11.7 Federation of name spaces

 

+

Search Tips   |   Advanced Search

 

Federating name spaces involves binding contexts from one name space into another name space. In a WAS V6 name space, federated bindings can be created with the following restrictions:

- Federation is limited to CosNaming name servers. A WebSphere name server is a CORBA CosNaming implementation.

Federated bindings to other CosNaming contexts can be created, but bindings to LDAP name server implementation contexts cannot.

- If JNDI is used to federate the name space, the WebSphere initial context factory must be used to obtain the reference to the federated context.
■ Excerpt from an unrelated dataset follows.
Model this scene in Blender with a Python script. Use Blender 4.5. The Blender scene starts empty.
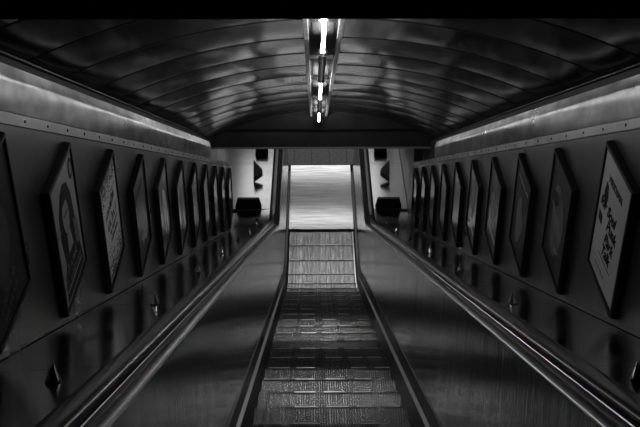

If any other initial context factory implementation is used, the binding might not be created, or the level of transparency might be reduced.

- A federated binding to a non-WebSphere naming context has the following functional limitations:

JNDI operations are restricted to the use of CORBA objects. For example, EJB homes can be looked up, but non-CORBA objects such as data sources cannot.

JNDI caching is not supported for non-WebSphere name spaces. This only affects the performance of lookup operations.

- Do not federate two WebSphere single server name spaces. If this is done, incorrect behavior can result. If you require federation of WebSphere name spaces, then servers running under IBM WAS ND are required.

In the example in Figure 11-3, assume that a name space, Namespace 1, contains a context under the name a/b. Also assume that a second name space, Namespace 2, contains a context under the name x/y. If context x/y in Namespace 2 is bound into context a/b in Namespace 1 under the name f2, the two name spaces are federated. Binding f2 is a federated binding because the context associated with that binding comes from another name space. As shown in Figure 11-3, from Namespace 1, a lookup of the name a/b/f2, would return the context bound under the name x/y in Namespace 2. Furthermore, if context x/y contained an EJB home bound under the name ejb1, the EJB home could be looked up from Namespace1 with the lookup name a/b/f2/ejb1. Notice that the name crosses name spaces. This fact is transparent to the naming client.